Connecticut’s decades-long run as the state with the highest personal income per capita ended last year, new federal data show.
Preliminary estimates from the federal Bureau of Economic Analysis found personal income in Massachusetts averaged $82,475 per person in 2021, beating out Connecticut at $82,082.
Connecticut had held the top spot since 1987, when it edged out resource-rich Alaska.
Adding insult to injury, Massachusetts’ growth since the Great Recession wasn’t exceptional. Its per-capita personal income rose about 62 percent, only slightly ahead of the national rate of 61 percent.
Instead, Connecticut’s fall stems from posting the slowest per-capita personal income growth of any state, rising just under 38 percent since 2009. Connecticut’s growth was slow enough to be overtaken by Massachusetts which just 12 years prior had per-capita personal income that was 15 percent lower.
Massachusetts and Connecticut have notably taken divergent paths over the past half-century on questions of tax policy: Massachusetts in 1980 overhauled its local property tax system and capped the rate at which taxes could rise.
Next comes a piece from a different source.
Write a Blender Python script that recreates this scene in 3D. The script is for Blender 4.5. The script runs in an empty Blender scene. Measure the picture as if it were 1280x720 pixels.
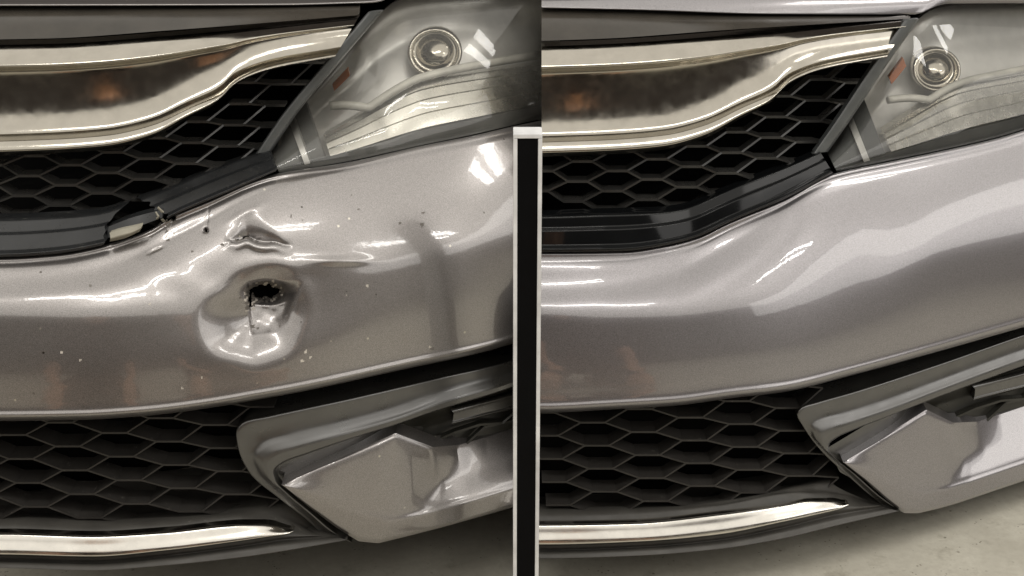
import bpy, bmesh, math, random
import numpy as np
from mathutils import Vector

random.seed(7)
sc = bpy.context.scene
COL = sc.collection
R = math.radians

# ------------------------------------------------------------------ camera, world, lights, exposure
PITCH = R(22.0)
CAM = Vector((0.0, -1.7 * math.cos(PITCH), 0.55 + 1.7 * math.sin(PITCH)))
cd = bpy.data.cameras.new('camera')
cam = bpy.data.objects.new('camera', cd)
COL.objects.link(cam)
cam.location = CAM
cam.rotation_euler = (R(90) - PITCH, 0, 0)
cd.sensor_width = 36.0
cd.lens = 36.0 * 1700.0 / 1280.0
cd.clip_start = 0.05
cd.clip_end = 100
sc.camera = cam

W = bpy.data.worlds.new('World')
sc.world = W
W.use_nodes = True
W.node_tree.nodes['Background'].inputs[0].default_value = (0.085, 0.072, 0.062, 1)
W.node_tree.nodes['Background'].inputs[1].default_value = 0.55


def area(name, loc, sx, sy, radiance, col, rot=(0, 0, 0)):
    l = bpy.data.lights.new(name, 'AREA')
    l.shape = 'RECTANGLE'
    l.size = sx
    l.size_y = sy
    l.energy = radiance * sx * sy * math.pi
    l.color = col
    o = bpy.data.objects.new(name, l)
    o.location = loc
    o.rotation_euler = rot
    COL.objects.link(o)
    return o


# pale garage ceiling bounce, plus two twin tube fittings
area('ceiling_light', (0.8, -2.2, 2.9), 13.0, 8.5, 0.95, (1.0, 0.962, 0.89))
for fx, fy, sx, sy, gap in ((-0.72, -1.15, 1.15, 0.075, 0.10), (0.62, -1.15, 1.15, 0.075, 0.10), (2.35, 0.50, 1.3, 0.20, 0.17), (2.9, -1.6, 1.15, 0.09, 0.12)):
    for k in (-1, 1):
        area('tube_light', (fx, fy + k * gap, 2.75), sx, sy, 16.0 if sy < 0.15 else 9.0, (1.0, 0.97, 0.92))
area('side_fill_light', (4.2, -1.7, 1.75), 1.3, 4.6, 1.45, (1.0, 0.97, 0.93), (0, R(90), 0))  # added fill panel out of view at right, brightens floor and corner panels

sc.view_settings.view_transform = 'Standard'
sc.view_settings.look = 'None'
sc.view_settings.exposure = 0.12
sc.view_settings.gamma = 1.0
sc.view_settings.use_curve_mapping = False
sc.render.engine = 'CYCLES'
sc.cycles.use_denoising = True
sc.cycles.max_bounces = 8
sc.cycles.caustics_reflective = False
sc.cycles.caustics_refractive = False

# ------------------------------------------------------------------ sight-line helpers (1280 x 720 photograph coordinates)
CP, SP = math.cos(PITCH), math.sin(PITCH)


def P(px, py, Y):
    """world point at depth Y on the sight line of photograph pixel (px, py)"""
    px = np.asarray(px, float)
    py = np.asarray(py, float)
    dx = px - 640.0
    u = 360.0 - py
    dy = 1700.0 * CP + u * SP
    dz = -1700.0 * SP + u * CP
    t = (Y - CAM.y) / dy
    return np.stack([CAM.x + dx * t, np.broadcast_to(Y, t.shape) * 1.0, CAM.z + dz * t], -1)


def pchip(xs, ys, x):
    xs = np.asarray(xs, float)
    ys = np.asarray(ys, float)
    x = np.clip(np.asarray(x, float), -1e9, 1e9)
    h = np.diff(xs)
    d = np.diff(ys) / h
    m = np.zeros_like(xs)
    if len(xs) == 2:
        m[:] = d[0]
    else:
        for i in range(1, len(xs) - 1):
            if d[i - 1] * d[i] > 0:
                w1 = 2 * h[i] + h[i - 1]
                w2 = h[i] + 2 * h[i - 1]
                m[i] = (w1 + w2) / (w1 / d[i - 1] + w2 / d[i])
        m[0] = d[0]
        m[-1] = d[-1]
    i = np.clip(np.searchsorted(xs, x) - 1, 0, len(xs) - 2)
    t = (x - xs[i]) / h[i]
    lo, hi = t < 0, t > 1
    tt = np.clip(t, 0, 1)
    y = ((2 * tt**3 - 3 * tt**2 + 1) * ys[i] + (tt**3 - 2 * tt**2 + tt) * h[i] * m[i]
         + (-2 * tt**3 + 3 * tt**2) * ys[i + 1] + (tt**3 - tt**2) * h[i] * m[i + 1])
    y = np.where(lo, ys[0] + m[0] * (x - xs[0]), y)
    return np.where(hi, ys[-1] + m[-1] * (x - xs[-1]), y)


class F:
    """a smooth function through (x, y) knots"""
    def __init__(s, *pts):
        s.x = [p[0] for p in pts]
        s.y = [p[1] for p in pts]

    def __call__(s, x):
        return pchip(s.x, s.y, x)


def path(pts, n, smooth=True):
    """n points along a polyline, by chord length"""
    p = np.array(pts, float)
    L = np.concatenate([[0], np.cumsum(np.hypot(*np.diff(p[:, :2], axis=0).T) + 1e-6)])
    L /= L[-1]
    t = np.linspace(0, 1, n)
    if smooth and len(p) > 2:
        return np.stack([pchip(L, p[:, k], t) for k in range(p.shape[1])], -1)
    return np.stack([np.interp(t, L, p[:, k]) for k in range(p.shape[1])], -1)


# ------------------------------------------------------------------ materials
def mat(name):
    m = bpy.data.materials.new(name)
    m.use_nodes = True
    nt = m.node_tree
    return m, nt, nt.nodes['Principled BSDF'], nt.nodes['Material Output']


def node(nt, typ, **kw):
    n = nt.nodes.new(typ)
    for k, v in kw.items():
        if k in n.inputs:
            n.inputs[k].default_value = v
        else:
            setattr(n, k, v)
    return n


def pos(nt):
    return nt.nodes.new('ShaderNodeTexCoord').outputs['Object']


def ramp(nt, fac, a, b, ca=(0, 0, 0, 1), cb=(1, 1, 1, 1)):
    r = nt.nodes.new('ShaderNodeValToRGB')
    r.color_ramp.elements[0].position = a
    r.color_ramp.elements[0].color = ca
    r.color_ramp.elements[1].position = b
    r.color_ramp.elements[1].color = cb
    nt.links.new(fac, r.inputs[0])
    return r.outputs[0]


def mixc(nt, fac, a, b):
    m = nt.nodes.new('ShaderNodeMix')
    m.data_type = 'RGBA'
    for s, v in ((0, fac), (6, a), (7, b)):
        if isinstance(v, (int, float, tuple)):
            m.inputs[s].default_value = v
        else:
            nt.links.new(v, m.inputs[s])
    return m.outputs[2]


def bump(nt, h, strength, dist, normal_in):
    b = nt.nodes.new('ShaderNodeBump')
    b.inputs['Strength'].default_value = strength
    b.inputs['Distance'].default_value = dist
    nt.links.new(h, b.inputs['Height'])
    nt.links.new(b.outputs[0], normal_in)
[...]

The state levies a flat income tax, meaning each dollar is taxed at the same rate. The rate was trimmed from 5.85 percent to 5 percent between 2000 and 2020.
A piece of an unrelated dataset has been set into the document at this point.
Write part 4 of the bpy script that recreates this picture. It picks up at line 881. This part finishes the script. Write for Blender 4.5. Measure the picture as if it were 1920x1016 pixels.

Connecticut, on the other hand, has not adopted restrictions on property tax growth and generally ignored the biggest cost-drivers behind them. The state adopted an income tax in 1991 and hiked rates four times between 2003 and 2015—that is, when Massachusetts was working to cut its own.
To be sure, tax policy isn’t the end-all-be-all of an area’s economic health. But given that Massachusetts and Connecticut are neighboring New England states with similar industrial histories and demographic profiles, there are fewer variables that can explain why recent outcomes have differed so much.
Put another way: no one can blame the cold winters this time.